Sunday, 30 June 2019



Man has interfered into wildlife so intensely that the very existence of it has come under threat. Many species of wildlife are becoming endangered and extinct with each passing day, and this does not bode well for the future of the environment, earth and man. In such a situation, wildlife conservation has become a need of the hour.

Most of the endangered and wildlife species are considered to be priceless, therefore laws have been enacted to prohibit any commercial use of these species. The point to ponder us whether it is helping the number of such endangered species decrease from their present strength, or is it leading to the process of including more endangered species in the list of endangered species in the world in general and in India in particular. The government is of the view that commercial use of these species would put many species to extinction. But such thinkers in the government are not ready to think that commercialization, in contrast, may help in their conservation.

Just imagine how many millions of cattle, sheep, and other farm animals are slaughtered every year, yet their number has continued to soar. It is because if selling flesh and limbs of animals begets profit, the persons indulging in its commercial use also know that if they are to remain in the trade, they, in fact, need to preserve them too. So they put their wholehearted effort to preserve such animals.

Just converse is the case with wildlife. It has great economic potential but there are strict laws as regards its handling. The government just would not allow wildlife and endangered species to be used for commercial purposes which could contribute economically. Law-breakers are always there. There are people who would hunt and poach wildlife for personal excitement and commercial purpose stealthily. Now, if the prohibiting law was not there, the same man would have endeavoured to preserve it too because it would have been in his own economic use. A lesson can be drawn from the countries like the United States, South Africa and Australia where crocodile farming for commercial pruposes has benefitted the crocodiles. There crocodiles are in larger number because their exotic flesh begets the hoteliers exorbitant prices.

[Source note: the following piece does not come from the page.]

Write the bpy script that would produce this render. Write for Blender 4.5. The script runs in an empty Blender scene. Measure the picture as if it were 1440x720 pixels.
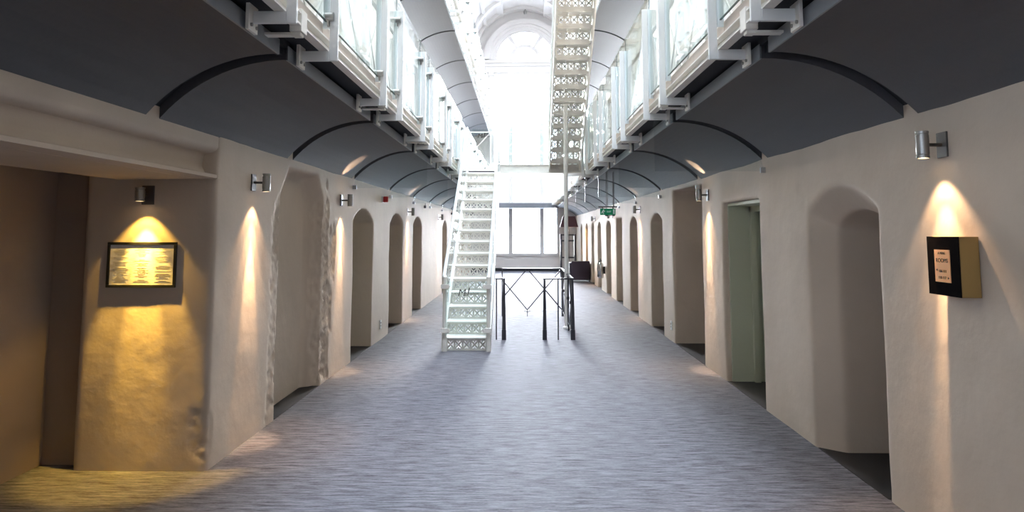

Zoos have always played a role in wildlife conservation, but they are more of a tourist spot than any scientific activity. They should take upon themselves the duty of evolving scientific research which would in effect benefit wildlife and endangered species. This will help most of the zoos becoming economically independent and viable, and they would be able to act in a commercial way.

Of late, tourist traffic has moved towards visiting wildlife sanctuaries. It is but natural that a tiger or deer in a forest is grander than it is in a zoo. The tourists are ready to pay more to see wildlife in its natural surroundings, and to pay still more for hunting. Thus they help to boost the local economy. The villagers living in the areas of sanctuaries can be allowed to breed wildlife animals and they can share in the revenue that the tourists pay. These villagers will be more alert than the government machinery because their economic interests would be at stake, in turn, they would help wildlife, After all, nobody like to kill the only goose that lays golden eggs.

Unless wildlife conservation is mooted on commercial lines with economic interest in view, it cannot help to increase the number of animals. If its commercial use is not allowed, vested interest in continuing the crisis would become active and the greatest loser would be none else but wildlife and endangered species for whose safety various laws exist, mostly in futility. We have tried other means of prohibiting commercial use, now is the time to make commercial use. Of course, suitable restrictions can always be placed.